The evening begins at 5:30 p.m. with the lighting of the Diwali lamps and an invocation by Prachi Dalal, followed by a short demonstration of Indian music by Do One Thing, the duo of Gordon Korstange on south Indian flute and Joel Eisenkramer on north Indian slide guitar.

Dalal will then present movement and rhythms from the classical dance repertoire of Kathak, a dance form that evolved in Northern India through the confluence of Hindu and Islamic aesthetics, and conclude by leading the audience in a circle folk dance.

The ceremony and dance will be followed by an Indian dinner prepared by The Spice Chambers Indian restaurant of Keene, N.H. Tickets for the event are $15, with children under eight free, and the dinner an additional $12 per plate, with reservations recommended.

Diwali is a festival of light with many symbolisms: dispelling darkness and ushering in light, the victory of good over evil, dispelling ignorance and ushering in wisdom, and bringing in prosperity and happiness.

Born in Mumbai, Dalal is a dancer and choreographer trained in Kathak, a classical Indian dance form. She choreographed the Indian segment for the production Roads of the Roma for the Washington Revels (2003) and the chamber opera production Phoolan Devi: The Bandit Queen composed by Shirish Korde (2010). She has been the Dance Festival Director for Erasing Borders: Festival of Indian Dance. The festival was launched in 2008 under her direction and has grown to become a major presenter of Indian dance in New York City. She has given several performances and workshops in India and the United States. She currently lives in Vermont with her son.

Korstange began learning south Indian music on the bamboo flute as a Peace Corps volunteer in south India. Upon his return to the U.S., he studied with the eminent flutist T. Viswanathan at Wesleyan University in Middletown, Conn., from which he received an M.A. in World Music and Creative Writing.
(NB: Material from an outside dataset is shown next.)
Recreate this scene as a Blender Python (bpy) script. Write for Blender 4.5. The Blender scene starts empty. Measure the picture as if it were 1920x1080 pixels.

He has been part of the group Kirtana, which has performed Carnatic music in the New England area as well as India for 25 years.

Eisenkramer is a multi-instrumentalist from southern Vermont who has been studying Hindustani slide guitar since 2008 with Dr Ranjan Kumar of Delhi, India. He has also studied Indian music with Ustad Aashish Khan in Santa Cruz, Calif., and with tabla maestro Pandit Subhash Nirwan in Delhi.